ゴンガー:そうですね。だから、聴き手にはどう受け取ってもらっても良いんですよ。

●でも言葉自体はすごくキャッチーだから、聴いていて耳に入ってくるんですよね。

しょうこ:やっぱりキャッチーであるということは、“光”なんですよね。だから、すごく大事にしています。やりたいことはやるんだけど、どこかにキャッチーさを散りばめたいんです。

●サウンドはヘヴィーですけど、メロディは子どもでもすぐ歌えそうな親しみやすさがあります。

しょうこ:だから、子どもウケがすごく良くて。お向かいの近藤さんのお子さんにM-9「HANANOKO☆ルンルン」を聴かせたら、“おひげがふんふん〜♪”と歌ってくれて。近藤さんのお子さんにもウケたから、「これはイケるかも?」って思いました(笑)。

●子どもによってキャッチーさが証明された(笑)。収録曲数は多いけれど、さらっと聴けるのは全体を通しての流れが良いからなのかなと。

しょうこ:曲数が多いし、最後まで飽きずに聴いてもらうためにはどういう曲順にしたら良いかということで色々と考えましたね。M-5「低気圧敏感娘(インスト)」は音量をギリギリまで落としてもらったんですけど、“何となく聴こえている”みたいなものにしたくて。「まきばへレッツゴー」もカセットで聴いているような感じにしたかったので、へなちょこな音であえて録音したんですよ。アルバムとして曲順を並べた時に、どちらもその次がガンッとくる曲だから。

●曲順については、すごく考えられている。

ゴンガー:2人で何回も話し合いましたね。1つの曲を作る時にはそんなに色々と話し合ったりしないのに、曲順に関してはすごく練りました(笑)。今って配信で1曲ずつ聴けちゃう時代だけど、やっぱりアルバムは全体を流して聴きたいから。だから曲間とかもすごく考えたし、アルバム全体の流れはすごく大事にしています。何十回も何百回も聴いているアルバムって、1曲が終わるとその次のイントロがすぐ頭に浮かぶじゃないですか。そういう感じのものにしたかったんですよね。

●自分たちで聴いても、そういう作品になった?

ゴンガー:なったと思います。

しょうこ:私はレコーディングしてみて、「こんなにカッコ良かったんだ!」と気付きましたね。アルバムを作り始める前は、こんなに面白くなるとは思っていなかったんですよ。

●えっ、そうなんですか?

しょうこ:自分としては“変わったバンドをやっている”という認識だったけど、録ってみたら「カッコ良いじゃん!」と思って。

●自分たちのカッコ良さに気付いたと。

ゴンガー:ライブだけだとわからなかったんですけど、録ってみたら「2人だけで成り立っているじゃん!」とも思いましたね。しかも今回はクリックも聴いていないし、エディットもしていないんですよ。

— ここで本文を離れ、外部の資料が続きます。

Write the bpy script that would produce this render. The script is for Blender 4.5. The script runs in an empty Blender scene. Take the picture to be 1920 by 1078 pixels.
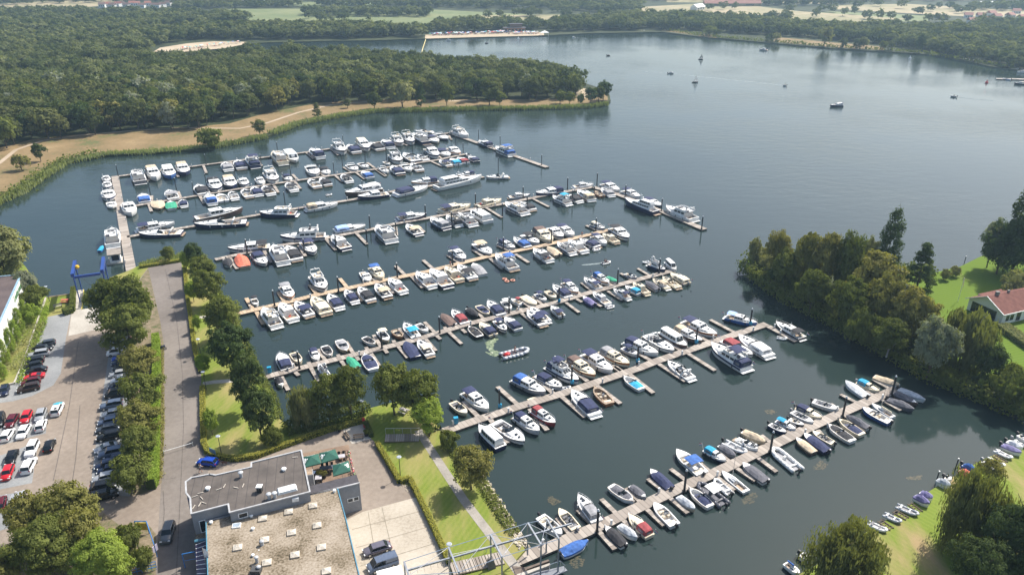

しょうこ:ちょっとしたタメとか突っ込みをすごく大事にしているから、クリックとか一定したものはないんですよね。間違えてもあえて直さずに、「このハートを届けるほうが大事!」っていう感じでやりました。本当に楽しかったな〜。

●初のアルバム制作を心から楽しめたんですね。

ゴンガー:ディレクターが本当に好きにやらせてくれたんですよ。困った時にはアドバイスをくれたりもしつつ、「こんなに好きにやらせてもらっても良いの?」っていうくらい自分たちのやりたいようにやらせてくれて…。こういう機会は滅多にないと思います。

●今作を作ったことで、ライブや曲作りにもエンジンがかかっているのでは?

ゴンガー:ライブはガンガンやりたいですね。

しょうこ:曲作りも勢いづいているので、ちょいちょい新曲もできているんですよ。この調子で作っていきたいなと思っています。